The impact on students, particularly in the context of policies for lifelong learning

  13.  Comprehensive lifelong learning can be understood as the provision of education and training from early years to post-retirement which enables learners to realise their potential to contribute fully to the economy and society.

  14.  The Open University supports both lifelong learning and the objectives of Leitch. We strongly believe that both are important and should be supported by government. However, Leitch raises, rather than answers, a number of important questions about the relationship between the two. Broadly, Leitch promotes the idea that further and higher education providers should primarily address employer demand rather than learner demand. The University recognises that employers have a legitimate voice that needs to be better articulated. However, employer demand (as expressed by what they will pay for) can be focussed on addressing relatively short-term skills gaps which are known to be impeding the achievement of more fundamental national targets.

  15.  The growing internationalisation of economies, the accelerating pace of change, and the introduction of new technologies and company structures, require many employees to posses up-to-date specific job-related skills and more generic competencies that enable them to adapt to change. Overall, individuals and the economy "require" high levels of transferable skills which can be taken from one job to another as economic structures and opportunities change. Employers also want employees with longer-term, good transferable "employability" skills such as communication, problem solving and learning to learn skills—though it is not clear that they are willing to pay for these.
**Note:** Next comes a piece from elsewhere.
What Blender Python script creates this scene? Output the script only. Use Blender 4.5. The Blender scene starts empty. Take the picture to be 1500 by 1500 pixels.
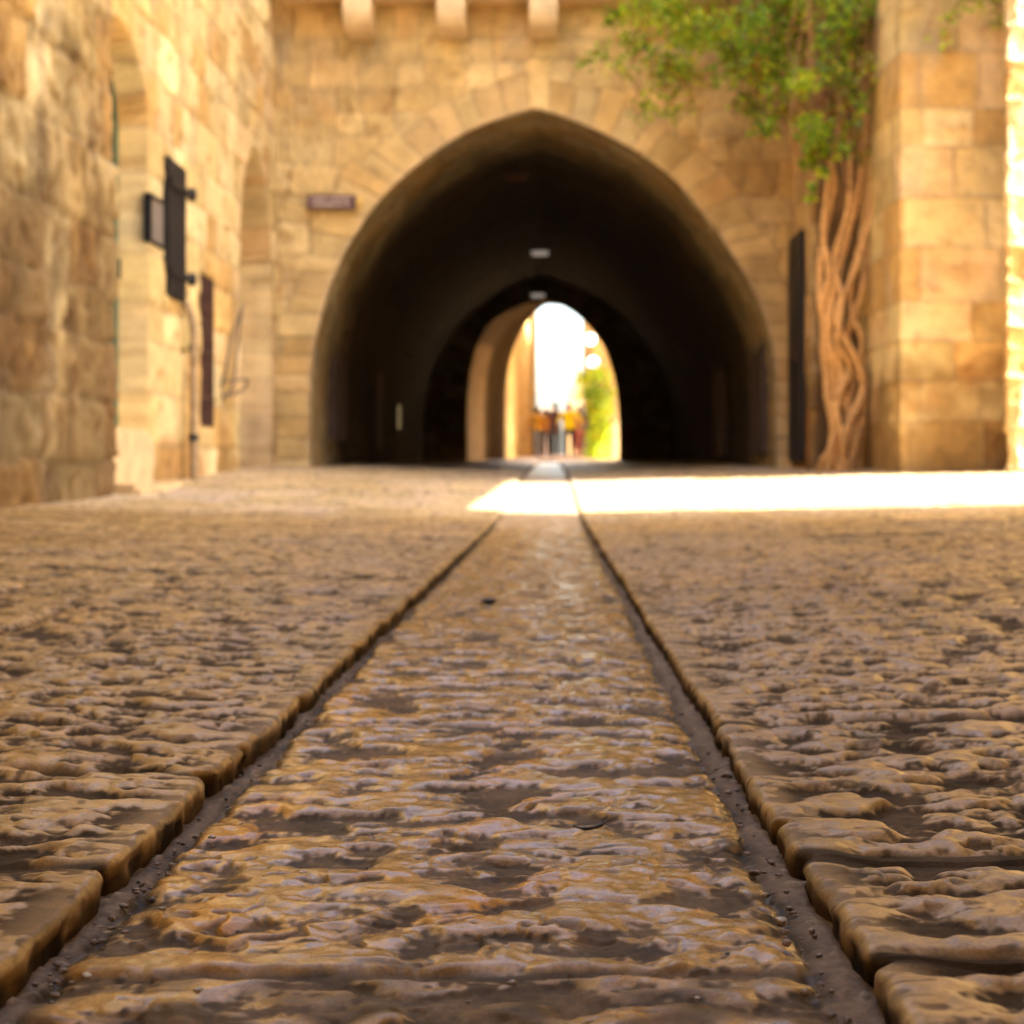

  16.  Government policy can be implemented with a "broad brush" and it is always limited by the funding available. The Open University regrets that the current policy climate tends to promote the view that the Leitch agenda is the preferable alternative to lifelong learning rather than regarding it as a necessary complement to it. It is this climate that in the long-run will need to change. If Leitch is interpreted crudely as only being about narrow specific job related skills then individuals, employers and the economy will all be the ultimate losers.